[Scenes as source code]

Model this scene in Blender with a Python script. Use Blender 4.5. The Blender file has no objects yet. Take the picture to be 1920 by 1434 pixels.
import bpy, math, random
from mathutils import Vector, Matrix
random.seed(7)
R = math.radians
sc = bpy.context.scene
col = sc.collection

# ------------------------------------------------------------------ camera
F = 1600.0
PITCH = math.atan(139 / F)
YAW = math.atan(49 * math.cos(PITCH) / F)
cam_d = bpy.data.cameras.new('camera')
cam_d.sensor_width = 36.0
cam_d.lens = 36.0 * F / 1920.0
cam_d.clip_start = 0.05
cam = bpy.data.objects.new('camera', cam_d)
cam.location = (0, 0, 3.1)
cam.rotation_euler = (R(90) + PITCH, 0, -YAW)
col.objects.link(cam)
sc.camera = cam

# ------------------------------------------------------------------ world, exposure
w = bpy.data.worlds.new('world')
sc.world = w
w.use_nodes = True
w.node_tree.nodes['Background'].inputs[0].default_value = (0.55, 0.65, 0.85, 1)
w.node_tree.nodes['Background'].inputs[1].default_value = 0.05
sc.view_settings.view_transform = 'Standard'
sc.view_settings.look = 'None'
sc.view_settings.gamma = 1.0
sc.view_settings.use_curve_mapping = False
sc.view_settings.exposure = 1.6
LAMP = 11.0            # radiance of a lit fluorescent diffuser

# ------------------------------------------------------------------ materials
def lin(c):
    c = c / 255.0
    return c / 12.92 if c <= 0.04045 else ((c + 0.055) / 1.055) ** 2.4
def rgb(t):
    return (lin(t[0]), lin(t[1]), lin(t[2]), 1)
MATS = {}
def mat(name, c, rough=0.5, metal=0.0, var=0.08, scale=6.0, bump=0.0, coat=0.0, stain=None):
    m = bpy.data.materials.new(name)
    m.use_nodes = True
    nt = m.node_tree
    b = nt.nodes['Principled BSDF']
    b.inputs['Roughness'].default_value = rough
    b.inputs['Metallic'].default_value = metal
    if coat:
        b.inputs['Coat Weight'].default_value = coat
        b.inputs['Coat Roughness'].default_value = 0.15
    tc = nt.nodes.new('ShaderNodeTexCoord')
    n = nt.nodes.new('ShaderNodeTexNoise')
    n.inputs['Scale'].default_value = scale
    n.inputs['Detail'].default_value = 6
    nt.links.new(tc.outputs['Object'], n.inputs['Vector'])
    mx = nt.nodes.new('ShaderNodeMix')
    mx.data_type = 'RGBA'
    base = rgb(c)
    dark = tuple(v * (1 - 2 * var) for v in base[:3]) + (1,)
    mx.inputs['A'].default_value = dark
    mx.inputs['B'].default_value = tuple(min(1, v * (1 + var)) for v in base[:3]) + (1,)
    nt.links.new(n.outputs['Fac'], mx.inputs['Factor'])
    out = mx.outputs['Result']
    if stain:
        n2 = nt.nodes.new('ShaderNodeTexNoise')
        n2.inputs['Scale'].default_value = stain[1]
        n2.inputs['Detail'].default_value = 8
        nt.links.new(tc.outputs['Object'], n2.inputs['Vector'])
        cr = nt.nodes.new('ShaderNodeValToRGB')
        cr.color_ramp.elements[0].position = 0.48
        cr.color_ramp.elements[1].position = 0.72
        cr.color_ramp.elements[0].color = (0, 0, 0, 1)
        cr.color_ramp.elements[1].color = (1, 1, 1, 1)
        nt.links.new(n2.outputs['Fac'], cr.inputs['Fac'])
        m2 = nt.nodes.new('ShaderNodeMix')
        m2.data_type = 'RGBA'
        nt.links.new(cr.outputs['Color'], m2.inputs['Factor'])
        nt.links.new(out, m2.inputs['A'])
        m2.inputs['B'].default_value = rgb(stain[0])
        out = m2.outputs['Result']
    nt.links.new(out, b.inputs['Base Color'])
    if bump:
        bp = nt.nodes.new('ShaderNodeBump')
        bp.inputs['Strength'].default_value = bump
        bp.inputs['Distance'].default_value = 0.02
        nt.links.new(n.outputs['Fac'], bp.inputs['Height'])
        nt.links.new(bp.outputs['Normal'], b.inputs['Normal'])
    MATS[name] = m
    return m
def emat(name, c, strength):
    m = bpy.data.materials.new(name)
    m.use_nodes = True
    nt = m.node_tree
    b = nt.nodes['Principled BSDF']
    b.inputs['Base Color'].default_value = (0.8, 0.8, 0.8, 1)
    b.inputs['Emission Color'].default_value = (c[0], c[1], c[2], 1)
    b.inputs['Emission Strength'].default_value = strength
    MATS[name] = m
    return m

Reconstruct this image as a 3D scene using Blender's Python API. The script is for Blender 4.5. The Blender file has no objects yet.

### GOAL
Print, unaltered, every line from the beginning of the material down to the line with "sc.camera = cam".

### WORKED ANSWER
Model this scene in Blender with a Python script. Use Blender 4.5. The Blender file has no objects yet. Take the picture to be 1920 by 1434 pixels.
import bpy, math, random
from mathutils import Vector, Matrix
random.seed(7)
R = math.radians
sc = bpy.context.scene
col = sc.collection

# ------------------------------------------------------------------ camera
F = 1600.0
PITCH = math.atan(139 / F)
YAW = math.atan(49 * math.cos(PITCH) / F)
cam_d = bpy.data.cameras.new('camera')
cam_d.sensor_width = 36.0
cam_d.lens = 36.0 * F / 1920.0
cam_d.clip_start = 0.05
cam = bpy.data.objects.new('camera', cam_d)
cam.location = (0, 0, 3.1)
cam.rotation_euler = (R(90) + PITCH, 0, -YAW)
col.objects.link(cam)
sc.camera = cam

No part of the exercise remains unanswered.